Noch immer ist die Sicherheitslage problematisch. Das Land ist zweigeteilt: "Je weiter man vom Nigerbogen aus nördlich kommt, etwa von Timbuktu an, desto gefährlicher wird es", erklärt Hammerstein. "Dort ist die Gefahr durch Anschläge von Tuareg oder islamistisch-terroristische Gruppierungen sehr groß." Hammerstein und seine Leute sind Teil der europäischen Ausbildungsmission EUTM Mali (European Union Training Mission Mali), die parallel zur UN-Mission gestartet wurde. Ziel des Auftrags: die malische Armee zu befähigen, selbst für Stabilität zu sorgen.

Doch ist das überhaupt realistisch? Hammerstein verhehlt seine Skepsis nicht. Die malische Armee hat gerade mal 30 000 Soldaten, das Land ist fast vier mal so groß wie die Bundesrepublik. "Bei der aktuellen Sicherheitslage ist das mit den Streitkräften nicht zu machen", sagt der Oberstleutnant. Er setzt auf einen politischen Prozess, auf die Friedensverhandlungen, die jetzt in Algier wieder begonnen haben.

Und tut, was er und seine Leute tun können. Insgesamt acht Gefechtsverbände à 600 Mann werden von der EUTM Mali ausgebildet, auch Kommandeure werden geschult. Die Deutschen konzentrieren sich auf Infanterie-, Logistik- und Pionierausbildung. Und kämpfen dabei vor allem mit Mangel in jeder Hinsicht. "Material fehlt an allen Ecken und Enden", sagt Hammerstein. Kampfanzüge, Feldbetten, leichte Waffen, schwere Waffen, Fahrzeuge, Fernmeldegeräte, Kraftstoff - "je komplexer das Material ist, desto weniger gibt es". Dazu kommt das Logistik-Problem der malischen Armee: "Das Gerät oder Material ist nicht zur richtigen Zeit am richtigen Ort."

Hammerstein ist klar, dass die Ausbildung der Soldaten allein nicht reicht. 5000 Mann werden die Ausbildung der EU-Mission durchlaufen, die malische Armee soll danach selbst in der Lage sein, die restlichen Soldaten zu trainieren.
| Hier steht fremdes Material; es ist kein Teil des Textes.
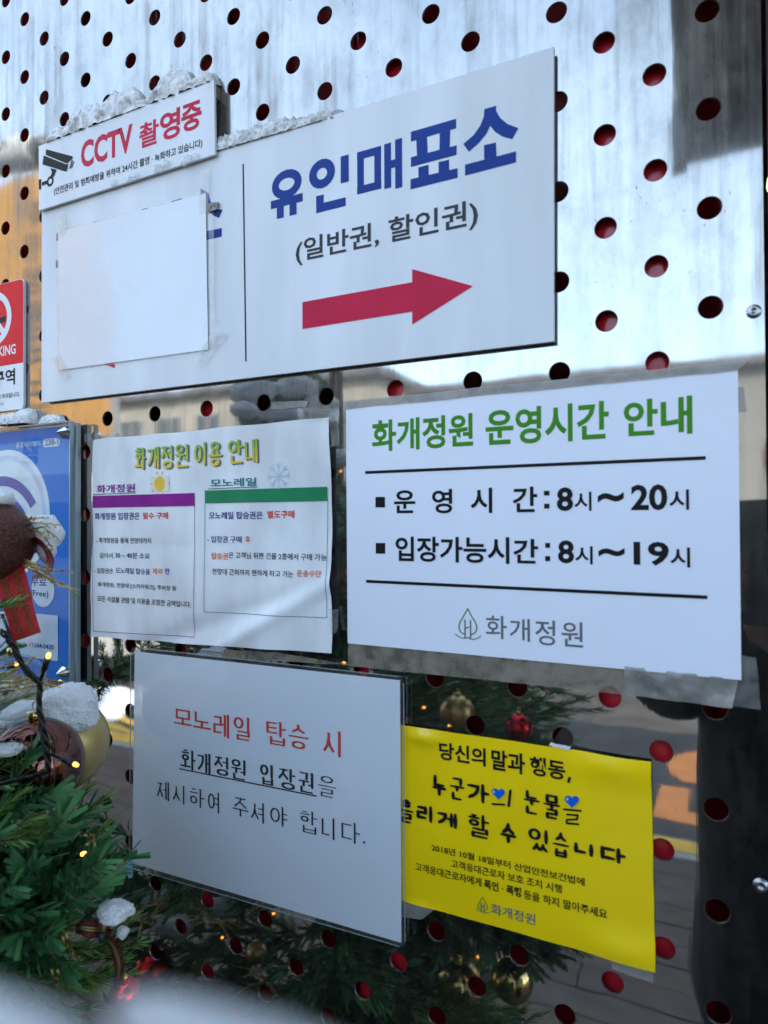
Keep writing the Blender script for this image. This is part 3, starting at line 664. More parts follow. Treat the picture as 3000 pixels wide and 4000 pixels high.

Doch das wird schwierig. In der Vergangenheit habe die malische Armee eigentlich gar nicht ausgebildet. "Da muss sich auch in den Köpfen etwas ändern", fordert der Deutsche und schlussfolgert: "Wir müssen uns mit der Aus- und Fortbildung mehr auf die Führungsebene konzentrieren, auch in den Ministerien. Da ist bisher sicher nicht genug gemacht worden."

Hammerstein wird das selbst nicht mehr in die Hand nehmen können. Anfang März kehrt er nach Windhagen zurück - dann endet sein Einsatz in Mali.